Even then, as a child, I understood that my kin weren’t stealing things because they were greedy as much as it was because they were poor. A steady job was something of a luxury. Every man in the family did time in the military in pursuit of a steady check. Any man who brought home a weekly pay-check was regarded as “well-off.”

Nobody said ugly things about those that had to steal to get by. They were just considered to have “fallen on hard times.”

It’s the people who’ve fallen on hard times that I thought of as I read the troubling findings by the Obama administration’s bean counter, Kenneth R. Feinberg. It seems that “Change” Obama promised has turned out differently than those of us who voted for it had hoped.

Apparently what Obama meant is that if elected, he’d be sure to leave out a sizable chunk of “change” on the table with the polished veneer, there for the taking by the right group of bail-out recipients. Bankers and investors and such.

According to Feinberg’s report, after bilking billions of dollars from wage-earners, executives at a reported 17 financial companies received questionable payouts totaling $1.58 billion.

Feinberg stops short of calling them yellow-bellied-egg-sucking thieves, so please, grant me that honor. Instead Feinberg refers to them by their proper Christian names: Goldman Sachs, JPMorgan Chase, American International Group (Better known among taxpayers as Arrogance, Incompetence and Greed), among others. And the most egregious egg-sucker of all – Citigroup.

Obama’s Administration has repeatedly insisted that one of its core values is accountability, but it seems they spend more time preaching it than they do practicing it. Feinberg can scold the boys in the big pants all he wants but he has no legal recourse to make them pay back what they wrongfully took.

Oh. Sure.
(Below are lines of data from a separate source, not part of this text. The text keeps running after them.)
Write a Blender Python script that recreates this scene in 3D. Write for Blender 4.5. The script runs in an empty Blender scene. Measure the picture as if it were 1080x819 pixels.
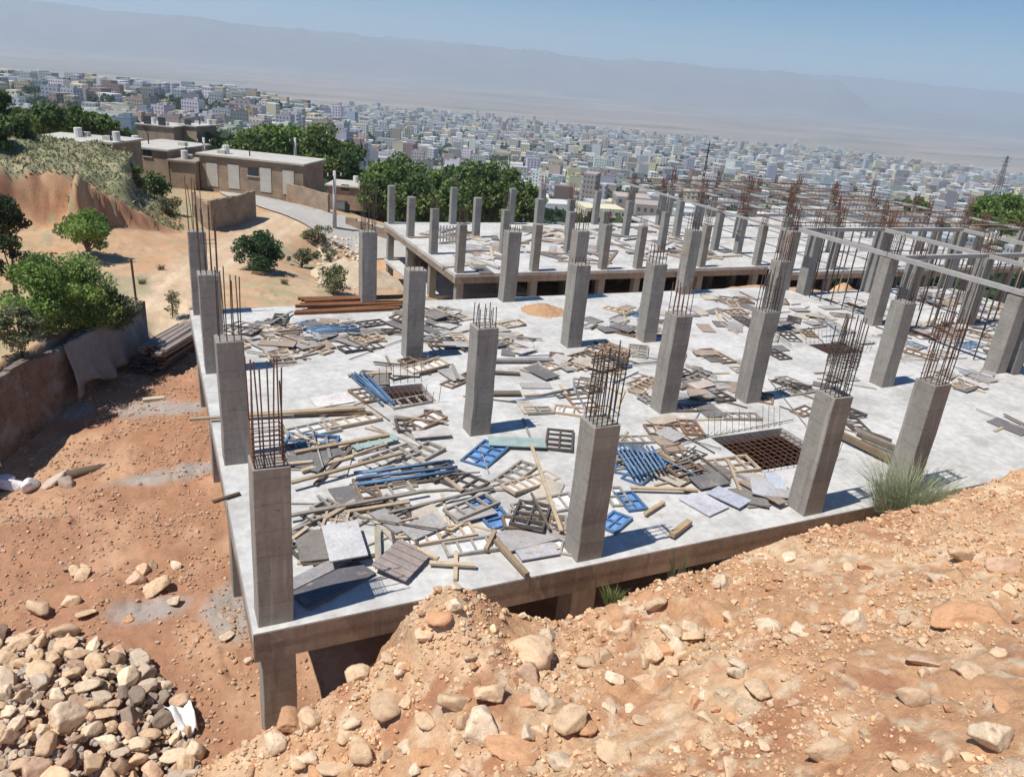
import bpy, math, random
import numpy as np
from mathutils import Vector, Matrix
random.seed(7); rng = np.random.default_rng(7)
R = math.radians
sc = bpy.context.scene
COL = sc.collection

# ------------------------------------------------------------------ camera geometry (metres, slab top = z 0)
IW, IH, FPX = 1080.0, 819.0, 804.912
CAM = np.array([-1.033, -10.938, 8.959]); PIT, ROL, YAW = R(22.211), R(5.195), R(26.185)
_F = np.array([math.sin(YAW)*math.cos(PIT), math.cos(YAW)*math.cos(PIT), -math.sin(PIT)])
_r = np.array([math.cos(YAW), -math.sin(YAW), 0.0]); _u = np.cross(_r, _F)
_R = _r*math.cos(ROL)+_u*math.sin(ROL); _U = -_r*math.sin(ROL)+_u*math.cos(ROL)
def ray(u, v): return _F+_R*(u-IW/2)/FPX-_U*(v-IH/2)/FPX
def at(u, v, z=0.0):
    d = ray(u, v); return CAM+d*((z-CAM[2])/d[2])
def atY(u, v, y):
    d = ray(u, v); return CAM+d*((y-CAM[1])/d[1])
def proj(P):
    d = np.asarray(P, float)-CAM; z = d@_F
    z = np.where(np.abs(z) < 1e-6, 1e-6, z)
    return IW/2+FPX*(d@_R)/z, IH/2-FPX*(d@_U)/z, z
SUN = np.array([-1.45, -0.13, 3.0]); SUN /= np.linalg.norm(SUN)

# ------------------------------------------------------------------ noise
def _hash(ix, iy, s):
    h = (ix.astype(np.int64)*374761393+iy.astype(np.int64)*668265263+s*974711) & 0xffffffff
    h = ((h ^ (h >> 13))*1274126177) & 0xffffffff
    return ((h ^ (h >> 16)) & 0xffffff)/float(0xffffff)
def vn(x, y, s=0):
    x = np.asarray(x, float); y = np.asarray(y, float)
    ix = np.floor(x); iy = np.floor(y); fx = x-ix; fy = y-iy
    fx = fx*fx*(3-2*fx); fy = fy*fy*(3-2*fy)
    a = _hash(ix, iy, s); b = _hash(ix+1, iy, s); c = _hash(ix, iy+1, s); d = _hash(ix+1, iy+1, s)
    return (a*(1-fx)+b*fx)*(1-fy)+(c*(1-fx)+d*fx)*fy
def fbm(x, y, oct=4, s=0, g=0.5):
    t = 0; a = 1; n = 0
    for k in range(oct):
        t = t+a*(vn(x*2**k+13.7*k, y*2**k+7.1*k, s+k)-0.5)*2; n += a; a *= g
    return t/n
def clods(x, y, cell, s=0):
    x = x/cell; y = y/cell; ix = np.floor(x); iy = np.floor(y); o = np.zeros_like(x)
    for a in (-1, 0, 1):
        for b in (-1, 0, 1):
            jx, jy = ix+a, iy+b; cx = jx+_hash(jx, jy, s); cy = jy+_hash(jx, jy, s+7); rr = .2+.45*_hash(jx, jy, s+13)**2; th = _hash(jx, jy, s+19)*3.14
            dx, dy = x-cx, y-cy; u = dx*np.cos(th)+dy*np.sin(th); v = -dx*np.sin(th)+dy*np.cos(th); d = np.abs(u)**1.6+np.abs(v*1.4)**1.6
            o = np.maximum(o, rr*np.sqrt(np.clip(1-d/rr**1.6, 0, 1)))
    return o
def sstep(a, b, x):
    t = np.clip((x-a)/(b-a), 0, 1); return t*t*(3-2*t)

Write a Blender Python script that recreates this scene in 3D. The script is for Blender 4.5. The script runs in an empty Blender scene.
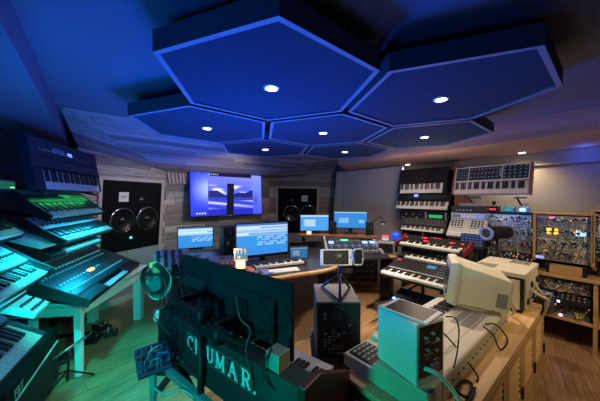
import bpy, bmesh, math, random
from mathutils import Vector, Matrix, Euler
random.seed(7)
S = bpy.context.scene
COL = S.collection
PI = math.pi
R = math.radians
HC = 1.47                      # camera height
FPX = 253.3                    # focal length in pixels (600 wide)
PITCH = R(0.575)
EX = Vector((0.7785, 0.6276, 0)); NX = Vector((-0.6276, 0.7785, 0))
ROOM = math.atan2(EX.y, EX.x)  # angle of the front wall
RZ_R = ROOM - PI / 2           # player faces the right wall
RZ_L = R(106.5)                # player faces the left wall


def P(px, py, Y):
    u = (px - 300) / FPX; v = (py - 200.5) / FPX
    y = math.cos(PITCH) - v * math.sin(PITCH); z = -math.sin(PITCH) - v * math.cos(PITCH)
    k = Y / y
    return Vector((u * k, Y, HC + z * k))


def room(a, b, z=0.0):
    p = EX * a + NX * b
    return Vector((p.x, p.y, z))


# ------------------------------------------------------------------ materials
MATS = {}


def mat(name, col, rough=0.5, metal=0.0, var=0.12, scale=30, bump=0.0, spec=0.5, coat=0.0):
    if name in MATS: return MATS[name]
    m = bpy.data.materials.new(name); m.use_nodes = True
    nt = m.node_tree; n = nt.nodes; l = nt.links
    b = n['Principled BSDF']
    b.inputs['Roughness'].default_value = rough; b.inputs['Metallic'].default_value = metal
    b.inputs['Specular IOR Level'].default_value = spec
    b.inputs['Coat Weight'].default_value = coat
    tc = n.new('ShaderNodeTexCoord'); nz = n.new('ShaderNodeTexNoise')
    nz.inputs['Scale'].default_value = scale; nz.inputs['Detail'].default_value = 3
    l.new(tc.outputs['Object'], nz.inputs['Vector'])
    mx = n.new('ShaderNodeMix'); mx.data_type = 'RGBA'
    mx.inputs[6].default_value = (*[c * (1 - var) for c in col], 1)
    mx.inputs[7].default_value = (*[min(1, c * (1 + var)) for c in col], 1)
    l.new(nz.outputs['Fac'], mx.inputs[0]); l.new(mx.outputs[2], b.inputs['Base Color'])
    if bump:
        bp = n.new('ShaderNodeBump'); bp.inputs['Strength'].default_value = bump; bp.inputs['Distance'].default_value = 0.01
        l.new(nz.outputs['Fac'], bp.inputs['Height']); l.new(bp.outputs['Normal'], b.inputs['Normal'])
    MATS[name] = m
    return m


def emit(name, col, s=1.0):
    if name in MATS: return MATS[name]
    m = bpy.data.materials.new(name); m.use_nodes = True
    b = m.node_tree.nodes['Principled BSDF']
    b.inputs['Base Color'].default_value = (*[c * .3 for c in col], 1)
    b.inputs['Emission Color'].default_value = (*col, 1); b.inputs['Emission Strength'].default_value = s
    b.inputs['Roughness'].default_value = 0.3
    MATS[name] = m
    return m


def screen_mat(name, s):
    if name in MATS: return MATS[name]
    m = bpy.data.materials.new(name); m.use_nodes = True
    nt = m.node_tree; b = nt.nodes['Principled BSDF']
    at = nt.nodes.new('ShaderNodeVertexColor'); at.layer_name = 'Col'
    b.inputs['Base Color'].default_value = (.01, .01, .01, 1); b.inputs['Roughness'].default_value = .45; b.inputs['Specular IOR Level'].default_value = .1
    nt.links.new(at.outputs['Color'], b.inputs['Emission Color']); b.inputs['Emission Strength'].default_value = s
    MATS[name] = m
    return m


def wood(name, c1, c2, scale=6, rough=.5, axis=0, stretch=12):
    if name in MATS: return MATS[name]
    m = bpy.data.materials.new(name); m.use_nodes = True
    nt = m.node_tree; n = nt.nodes; l = nt.links; b = n['Principled BSDF']
    b.inputs['Roughness'].default_value = rough
    tc = n.new('ShaderNodeTexCoord'); mp = n.new('ShaderNodeMapping')
    sc = [scale * stretch / 4] * 3; sc[axis] = scale / 4
    mp.inputs['Scale'].default_value = sc
    nz = n.new('ShaderNodeTexNoise'); nz.inputs['Scale'].default_value = 3; nz.inputs['Detail'].default_value = 6
    nz.inputs['Distortion'].default_value = .6
    cr = n.new('ShaderNodeValToRGB')
    cr.color_ramp.elements[0].position = .3; cr.color_ramp.elements[0].color = (*c1, 1)
    cr.color_ramp.elements[1].position = .7; cr.color_ramp.elements[1].color = (*c2, 1)
    l.new(tc.outputs['Object'], mp.inputs['Vector']); l.new(mp.outputs['Vector'], nz.inputs['Vector'])
    l.new(nz.outputs['Fac'], cr.inputs['Fac']); l.new(cr.outputs['Color'], b.inputs['Base Color'])
    MATS[name] = m
    return m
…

Somebody from the Obama Administration will jaw on their corporate butts for a bit and those wicked weasels will yes-sir them to death and promise to do better the next time. But everybody knows they are lying through their golden-eye teeth.

You can bet your last Yankee dime that Obama’s administration was aware of Feinberg’s damning report on the hastily designed bailout when they put the screws to Congress to extend unemployment benefits. Shamefully, the $34 billion in aid aimed at helping 2.8 million unemployed workers is significantly less than the $100 million of taxpayers’ dollars that Citigroup paid out in bonus to one employee.

I’d send the Sheriff and his posse out to string up this bunch, but the county has been hit hard and they had lay off everybody but the Sheriff.

Let’s face it. The only real change people who’ve fallen on hard times are likely to see out of this Administration will be the left-over pennies tossed on the washing machine lid.